Integration of the Supreme Court with the National Judicial Data Grid

The Supreme Court of India made a historic step on September 14th by putting its case data into the National Judicial Data Grid (NJDG).

What is the NJDG (National Judicial Data Grid)?

  • Comprehensive Archive: NJDG serves as a comprehensive online repository for housing orders, judgements, and case particulars from a broad network of 18,735 District and Subordinate Courts, as well as the High Court.
  • Access in Real Time: This platform is an essential part of the eCourts Project, providing real-time updates and detailed data down to the Taluka level.

NJDG administration

  • NJDG was created as part of Phase II of the e-Courts initiative, a Centrally Sponsored Scheme aimed at modernising the Indian court.
  • Collaborative Effort: To bring NJDG to fruition, the National Informatics Centre (NIC) worked closely with the Computer Cell’s in-house software development team.
  • User-Friendly Interface: NJDG features an interactive interface as well as an analytics dashboard, guaranteeing that legal experts and the general public can access it.

The Effectiveness of Data

  • Monitoring and Management: NJDG is a powerful tool for monitoring and controlling case backlogs, thereby reducing the load of pending cases.
  • Example from the Supreme Court: According to data from the Supreme Court in 2023, there are 64,854 registered cases pending, with 5,412 new cases received and 5,033 cases disposed out in the previous month.
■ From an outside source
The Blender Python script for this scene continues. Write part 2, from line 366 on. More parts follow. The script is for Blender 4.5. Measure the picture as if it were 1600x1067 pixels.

This emphasises that the backlog is mostly made up of legacy cases that are being managed at a rate comparable to the annual influx of new cases.
  • Identifying Bottlenecks: NJDG assists in the identification of specific bottlenecks in the legal process. For example, an increase in land dispute cases in one state causes politicians to consider strengthening related regulations.
  • Perspectives from the Chief Justice: According to year-by-year pendency data, the Supreme Court has less than a hundred cases pending from before 2000, allowing the Chief Justice to prioritise the resolution of the oldest cases.
  • Specialised Insights: NJDG can also help you generate insights into specialised areas of law. For example, it connects property Records data from 26 states with NJDG to properly track property dispute cases.